The Current Logo

The Year Before

Written by Amy Brosemer
October 28, 2010

In August of 2007, I began teaching Early Intervention Program (EIP) classes. The students in this program are students who are performing below grade level in either reading or math or both. During the first year, I was a resource teacher for first, second, and third graders who were struggling in math. Students came to me in small groups for 45 minutes segments.

I have always been a tech geek, and in prior years when I had a second grade homeroom I had dabbled with digital projects, Storybook Cinemas being one project. I loved them and the enthusiasm they engendered in my students. So almost selfishly (I really do love this stuff), I set aside the norm of drill, remediation, and acceleration for a week to do a digital project.

My second grade group became Shape Hunters searching for geometric shapes around campus, crawling and sneaking up on these “fascinating creatures”.

My third graders became Geo Detectives, finding examples and non-examples of a geometric term in the school, challenging the audience to decide which was the non-example.

The results of the project startled me. Not only did I see the enthusiasm for using video cameras and becoming film makers, which I expected, but the students also produced great work with deep understanding that far surpassed what I could get out of them in a regular 45 minute segment.
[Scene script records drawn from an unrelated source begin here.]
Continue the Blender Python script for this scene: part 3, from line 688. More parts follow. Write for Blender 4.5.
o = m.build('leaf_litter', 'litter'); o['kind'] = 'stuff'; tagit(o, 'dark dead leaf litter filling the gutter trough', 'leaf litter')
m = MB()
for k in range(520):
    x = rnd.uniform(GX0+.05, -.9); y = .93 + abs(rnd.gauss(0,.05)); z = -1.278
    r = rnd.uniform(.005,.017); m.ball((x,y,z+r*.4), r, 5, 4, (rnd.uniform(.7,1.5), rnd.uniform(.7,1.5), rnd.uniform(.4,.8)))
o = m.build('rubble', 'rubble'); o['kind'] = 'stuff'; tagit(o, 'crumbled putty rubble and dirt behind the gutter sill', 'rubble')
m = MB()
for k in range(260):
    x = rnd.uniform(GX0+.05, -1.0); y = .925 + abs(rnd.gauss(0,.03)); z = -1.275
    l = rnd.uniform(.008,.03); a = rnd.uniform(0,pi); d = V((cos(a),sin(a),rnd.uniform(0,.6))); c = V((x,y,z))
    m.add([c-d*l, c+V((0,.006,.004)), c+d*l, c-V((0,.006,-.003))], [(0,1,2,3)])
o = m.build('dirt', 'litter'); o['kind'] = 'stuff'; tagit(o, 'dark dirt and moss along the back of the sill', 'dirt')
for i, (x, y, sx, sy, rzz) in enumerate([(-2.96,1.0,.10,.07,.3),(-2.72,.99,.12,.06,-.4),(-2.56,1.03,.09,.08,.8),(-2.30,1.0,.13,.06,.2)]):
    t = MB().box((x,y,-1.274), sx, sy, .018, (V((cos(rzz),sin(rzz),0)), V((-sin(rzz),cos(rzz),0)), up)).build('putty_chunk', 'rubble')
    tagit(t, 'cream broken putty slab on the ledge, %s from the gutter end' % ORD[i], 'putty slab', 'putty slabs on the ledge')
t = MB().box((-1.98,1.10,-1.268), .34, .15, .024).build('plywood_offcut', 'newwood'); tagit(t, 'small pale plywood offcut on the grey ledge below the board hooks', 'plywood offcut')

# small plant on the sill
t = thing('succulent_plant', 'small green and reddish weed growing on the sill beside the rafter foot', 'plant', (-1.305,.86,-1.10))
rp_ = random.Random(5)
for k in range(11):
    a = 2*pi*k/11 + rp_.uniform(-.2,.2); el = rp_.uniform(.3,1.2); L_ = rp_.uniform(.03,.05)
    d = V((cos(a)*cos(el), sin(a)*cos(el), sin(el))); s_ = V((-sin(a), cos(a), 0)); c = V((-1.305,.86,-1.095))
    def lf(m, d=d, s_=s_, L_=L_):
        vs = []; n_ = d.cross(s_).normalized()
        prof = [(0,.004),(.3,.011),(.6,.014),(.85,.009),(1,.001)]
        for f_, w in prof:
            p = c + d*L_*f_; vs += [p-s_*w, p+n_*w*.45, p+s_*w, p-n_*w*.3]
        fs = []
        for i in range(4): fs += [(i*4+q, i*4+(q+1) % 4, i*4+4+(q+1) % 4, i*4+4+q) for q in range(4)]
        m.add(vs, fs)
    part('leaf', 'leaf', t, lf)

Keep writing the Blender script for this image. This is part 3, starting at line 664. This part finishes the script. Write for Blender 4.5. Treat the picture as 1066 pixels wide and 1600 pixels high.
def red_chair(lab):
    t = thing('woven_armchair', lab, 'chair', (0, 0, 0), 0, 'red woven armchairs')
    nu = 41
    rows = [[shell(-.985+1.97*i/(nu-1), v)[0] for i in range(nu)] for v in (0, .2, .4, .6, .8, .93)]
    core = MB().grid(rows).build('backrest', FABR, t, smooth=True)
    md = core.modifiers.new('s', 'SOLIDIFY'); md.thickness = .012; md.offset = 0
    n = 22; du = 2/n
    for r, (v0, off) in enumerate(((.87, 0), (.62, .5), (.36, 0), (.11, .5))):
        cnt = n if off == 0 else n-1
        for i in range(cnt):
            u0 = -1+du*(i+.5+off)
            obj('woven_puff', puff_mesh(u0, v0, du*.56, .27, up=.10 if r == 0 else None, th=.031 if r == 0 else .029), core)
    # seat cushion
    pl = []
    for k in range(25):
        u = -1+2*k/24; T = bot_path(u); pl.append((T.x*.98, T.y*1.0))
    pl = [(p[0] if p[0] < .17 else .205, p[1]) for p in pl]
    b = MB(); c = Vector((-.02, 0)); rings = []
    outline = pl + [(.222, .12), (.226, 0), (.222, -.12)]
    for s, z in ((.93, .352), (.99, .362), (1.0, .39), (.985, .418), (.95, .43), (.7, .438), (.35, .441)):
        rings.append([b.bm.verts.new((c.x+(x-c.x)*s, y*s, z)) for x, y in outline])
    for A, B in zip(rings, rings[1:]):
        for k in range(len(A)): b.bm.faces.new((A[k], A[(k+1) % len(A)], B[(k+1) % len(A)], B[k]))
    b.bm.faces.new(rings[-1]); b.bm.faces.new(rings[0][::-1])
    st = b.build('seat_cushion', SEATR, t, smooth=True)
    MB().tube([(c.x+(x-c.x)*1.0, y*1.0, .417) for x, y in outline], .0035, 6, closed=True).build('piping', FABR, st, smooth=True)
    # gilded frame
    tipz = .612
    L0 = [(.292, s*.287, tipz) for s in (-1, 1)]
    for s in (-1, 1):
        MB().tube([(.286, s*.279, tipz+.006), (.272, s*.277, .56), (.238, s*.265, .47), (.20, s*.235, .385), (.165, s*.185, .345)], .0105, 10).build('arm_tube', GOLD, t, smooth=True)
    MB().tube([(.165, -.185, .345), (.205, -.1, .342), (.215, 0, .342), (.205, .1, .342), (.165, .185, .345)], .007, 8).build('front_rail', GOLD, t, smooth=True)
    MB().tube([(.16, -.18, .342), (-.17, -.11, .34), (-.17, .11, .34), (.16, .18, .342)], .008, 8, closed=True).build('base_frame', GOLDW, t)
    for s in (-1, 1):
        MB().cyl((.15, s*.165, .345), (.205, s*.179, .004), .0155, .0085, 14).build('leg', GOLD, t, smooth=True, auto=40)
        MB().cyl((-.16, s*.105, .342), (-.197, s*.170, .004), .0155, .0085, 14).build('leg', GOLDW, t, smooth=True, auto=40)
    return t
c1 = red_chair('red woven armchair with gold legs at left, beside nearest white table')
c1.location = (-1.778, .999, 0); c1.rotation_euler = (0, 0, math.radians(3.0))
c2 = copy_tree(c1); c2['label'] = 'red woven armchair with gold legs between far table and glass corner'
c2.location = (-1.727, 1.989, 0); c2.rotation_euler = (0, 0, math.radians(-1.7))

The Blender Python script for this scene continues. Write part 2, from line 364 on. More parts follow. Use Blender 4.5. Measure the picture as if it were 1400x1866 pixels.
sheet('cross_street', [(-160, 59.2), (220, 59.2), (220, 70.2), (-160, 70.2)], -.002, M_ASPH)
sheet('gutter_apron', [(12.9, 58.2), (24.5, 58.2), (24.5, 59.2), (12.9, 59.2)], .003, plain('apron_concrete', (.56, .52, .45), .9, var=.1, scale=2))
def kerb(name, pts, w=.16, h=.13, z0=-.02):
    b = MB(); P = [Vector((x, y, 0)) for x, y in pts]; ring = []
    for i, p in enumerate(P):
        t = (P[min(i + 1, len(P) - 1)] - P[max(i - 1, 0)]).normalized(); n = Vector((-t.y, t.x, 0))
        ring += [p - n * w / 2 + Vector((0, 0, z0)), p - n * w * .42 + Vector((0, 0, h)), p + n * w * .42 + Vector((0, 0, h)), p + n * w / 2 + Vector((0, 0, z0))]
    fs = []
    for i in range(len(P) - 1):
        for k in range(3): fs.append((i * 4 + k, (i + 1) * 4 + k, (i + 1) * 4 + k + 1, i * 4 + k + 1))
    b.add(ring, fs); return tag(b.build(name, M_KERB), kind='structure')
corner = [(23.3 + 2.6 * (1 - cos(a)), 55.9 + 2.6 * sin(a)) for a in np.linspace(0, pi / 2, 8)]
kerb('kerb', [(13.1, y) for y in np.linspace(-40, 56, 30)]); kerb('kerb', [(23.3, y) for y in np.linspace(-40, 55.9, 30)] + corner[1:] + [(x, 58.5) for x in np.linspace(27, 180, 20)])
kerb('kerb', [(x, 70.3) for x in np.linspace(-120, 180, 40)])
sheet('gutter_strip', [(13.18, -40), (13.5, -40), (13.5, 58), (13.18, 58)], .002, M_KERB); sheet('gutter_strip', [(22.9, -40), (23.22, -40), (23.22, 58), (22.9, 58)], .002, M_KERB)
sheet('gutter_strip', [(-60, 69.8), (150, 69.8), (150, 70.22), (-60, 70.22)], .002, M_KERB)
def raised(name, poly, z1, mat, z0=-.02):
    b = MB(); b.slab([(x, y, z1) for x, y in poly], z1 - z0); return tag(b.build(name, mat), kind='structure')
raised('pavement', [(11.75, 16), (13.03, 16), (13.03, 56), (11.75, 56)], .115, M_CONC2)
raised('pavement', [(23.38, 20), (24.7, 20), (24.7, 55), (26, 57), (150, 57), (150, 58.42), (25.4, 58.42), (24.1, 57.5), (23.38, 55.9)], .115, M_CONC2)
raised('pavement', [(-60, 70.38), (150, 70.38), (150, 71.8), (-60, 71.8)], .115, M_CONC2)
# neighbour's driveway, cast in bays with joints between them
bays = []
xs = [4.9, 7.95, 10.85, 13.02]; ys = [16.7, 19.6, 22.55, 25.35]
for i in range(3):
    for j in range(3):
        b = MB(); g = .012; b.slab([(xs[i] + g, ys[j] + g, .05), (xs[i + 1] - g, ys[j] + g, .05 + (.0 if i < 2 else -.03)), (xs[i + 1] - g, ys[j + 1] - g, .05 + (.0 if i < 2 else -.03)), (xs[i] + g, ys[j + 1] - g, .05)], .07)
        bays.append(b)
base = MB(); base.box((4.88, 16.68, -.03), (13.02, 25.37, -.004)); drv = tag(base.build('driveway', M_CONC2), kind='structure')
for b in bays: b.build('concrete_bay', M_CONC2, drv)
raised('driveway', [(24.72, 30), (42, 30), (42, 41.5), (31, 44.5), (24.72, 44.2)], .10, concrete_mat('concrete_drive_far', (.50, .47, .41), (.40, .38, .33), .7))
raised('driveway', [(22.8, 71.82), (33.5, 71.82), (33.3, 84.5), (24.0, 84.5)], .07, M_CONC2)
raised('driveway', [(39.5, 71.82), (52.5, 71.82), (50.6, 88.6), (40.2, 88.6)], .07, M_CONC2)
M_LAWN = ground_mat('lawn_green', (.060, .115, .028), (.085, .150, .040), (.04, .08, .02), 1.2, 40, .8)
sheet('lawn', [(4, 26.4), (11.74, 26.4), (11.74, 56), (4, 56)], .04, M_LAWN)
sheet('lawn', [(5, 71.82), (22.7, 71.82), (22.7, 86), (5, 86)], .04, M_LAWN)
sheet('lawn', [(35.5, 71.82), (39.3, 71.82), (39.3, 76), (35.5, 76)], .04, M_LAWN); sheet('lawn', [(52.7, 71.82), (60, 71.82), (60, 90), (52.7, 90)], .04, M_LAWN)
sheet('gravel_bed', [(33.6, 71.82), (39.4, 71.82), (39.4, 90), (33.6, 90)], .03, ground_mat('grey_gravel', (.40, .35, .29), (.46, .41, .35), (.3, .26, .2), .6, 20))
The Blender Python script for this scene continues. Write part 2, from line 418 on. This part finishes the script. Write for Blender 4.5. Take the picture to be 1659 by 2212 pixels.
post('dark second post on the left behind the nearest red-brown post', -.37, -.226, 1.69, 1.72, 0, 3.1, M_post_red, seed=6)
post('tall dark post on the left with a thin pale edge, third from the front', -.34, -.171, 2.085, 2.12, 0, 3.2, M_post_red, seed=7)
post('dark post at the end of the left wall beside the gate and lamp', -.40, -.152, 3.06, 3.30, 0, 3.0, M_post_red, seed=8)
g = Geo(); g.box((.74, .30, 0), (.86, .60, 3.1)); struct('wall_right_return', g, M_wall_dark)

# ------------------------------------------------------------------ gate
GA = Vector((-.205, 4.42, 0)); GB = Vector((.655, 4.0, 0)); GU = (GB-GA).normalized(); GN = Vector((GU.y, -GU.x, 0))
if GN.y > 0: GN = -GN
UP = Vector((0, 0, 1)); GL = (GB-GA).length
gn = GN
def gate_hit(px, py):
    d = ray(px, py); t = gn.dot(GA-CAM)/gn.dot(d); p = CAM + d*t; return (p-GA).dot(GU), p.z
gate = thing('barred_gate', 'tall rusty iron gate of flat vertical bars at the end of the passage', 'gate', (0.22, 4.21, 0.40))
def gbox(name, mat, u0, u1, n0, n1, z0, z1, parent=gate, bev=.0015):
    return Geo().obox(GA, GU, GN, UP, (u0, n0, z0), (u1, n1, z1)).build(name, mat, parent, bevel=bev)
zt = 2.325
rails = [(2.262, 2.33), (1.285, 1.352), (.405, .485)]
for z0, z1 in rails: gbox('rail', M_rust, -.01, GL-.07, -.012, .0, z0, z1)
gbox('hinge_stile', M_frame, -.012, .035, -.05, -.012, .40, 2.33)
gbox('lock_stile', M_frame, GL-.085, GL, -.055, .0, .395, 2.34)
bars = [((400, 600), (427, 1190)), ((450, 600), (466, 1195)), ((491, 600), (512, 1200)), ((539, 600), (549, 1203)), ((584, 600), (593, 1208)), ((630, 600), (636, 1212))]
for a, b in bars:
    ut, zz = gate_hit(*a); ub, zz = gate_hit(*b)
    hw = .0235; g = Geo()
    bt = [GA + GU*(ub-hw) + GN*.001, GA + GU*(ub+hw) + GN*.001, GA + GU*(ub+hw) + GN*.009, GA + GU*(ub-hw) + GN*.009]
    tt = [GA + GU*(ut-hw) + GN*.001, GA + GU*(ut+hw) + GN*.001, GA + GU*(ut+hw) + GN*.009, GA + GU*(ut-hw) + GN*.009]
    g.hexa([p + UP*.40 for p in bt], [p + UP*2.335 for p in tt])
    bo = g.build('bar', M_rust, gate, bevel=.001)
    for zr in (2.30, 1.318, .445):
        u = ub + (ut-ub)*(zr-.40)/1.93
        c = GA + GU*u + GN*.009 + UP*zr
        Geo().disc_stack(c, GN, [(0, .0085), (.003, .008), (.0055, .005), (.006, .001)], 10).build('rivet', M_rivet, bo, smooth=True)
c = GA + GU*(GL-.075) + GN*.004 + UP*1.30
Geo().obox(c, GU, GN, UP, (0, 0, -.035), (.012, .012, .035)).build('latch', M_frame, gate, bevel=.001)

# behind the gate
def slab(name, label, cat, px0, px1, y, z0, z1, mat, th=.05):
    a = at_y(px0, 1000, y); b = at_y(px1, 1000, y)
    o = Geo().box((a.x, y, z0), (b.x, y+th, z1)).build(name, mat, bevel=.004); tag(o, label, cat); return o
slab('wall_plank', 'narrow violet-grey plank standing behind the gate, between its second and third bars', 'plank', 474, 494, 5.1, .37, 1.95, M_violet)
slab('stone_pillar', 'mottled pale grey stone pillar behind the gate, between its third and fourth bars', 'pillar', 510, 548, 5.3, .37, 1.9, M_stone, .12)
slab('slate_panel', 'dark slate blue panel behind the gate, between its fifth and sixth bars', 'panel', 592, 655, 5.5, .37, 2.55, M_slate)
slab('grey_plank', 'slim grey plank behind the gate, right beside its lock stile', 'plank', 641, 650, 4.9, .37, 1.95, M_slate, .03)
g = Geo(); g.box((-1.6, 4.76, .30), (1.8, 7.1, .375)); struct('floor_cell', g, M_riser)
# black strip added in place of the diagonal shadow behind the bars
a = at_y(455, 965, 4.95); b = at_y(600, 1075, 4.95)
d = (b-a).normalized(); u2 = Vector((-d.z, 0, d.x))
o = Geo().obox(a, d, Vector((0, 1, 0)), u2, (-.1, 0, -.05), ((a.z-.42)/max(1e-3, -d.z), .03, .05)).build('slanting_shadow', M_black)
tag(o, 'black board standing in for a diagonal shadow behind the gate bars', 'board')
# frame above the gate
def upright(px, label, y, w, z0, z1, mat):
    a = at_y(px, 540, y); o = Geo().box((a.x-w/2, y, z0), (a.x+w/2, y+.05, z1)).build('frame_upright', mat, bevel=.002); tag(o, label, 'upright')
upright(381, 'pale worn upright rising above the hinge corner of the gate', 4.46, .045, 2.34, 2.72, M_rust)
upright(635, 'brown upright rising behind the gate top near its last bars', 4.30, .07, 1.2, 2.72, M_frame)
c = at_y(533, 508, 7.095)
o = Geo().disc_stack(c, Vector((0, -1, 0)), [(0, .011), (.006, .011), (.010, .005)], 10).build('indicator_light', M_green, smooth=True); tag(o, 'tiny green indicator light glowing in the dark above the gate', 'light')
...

What started as a project I simply thought of as fun and, I hate to admit it, almost ‘fluff’, turned into one of the best learning experiences I ever gave to my students. Of course, my mind started reeling. Like any teacher seeing amazing accomplishments, I had one question: How can I keep this happening over and over? Then almost immediately following: What about the time? Yes, through the project the students were really able to gain deeper understanding, but there are so many topics to cover and so little time to do it in before the dreaded state testing. Battling that dilemma, that year I only did one more digital project with my third graders called Fraction Action. Again I saw amazing internalization of the concepts. I just grappled with my biggest questions – how do I deal with the time needed and still make sure these students not only caught up on prior material from previous grades but also learn the standards required for their grade level?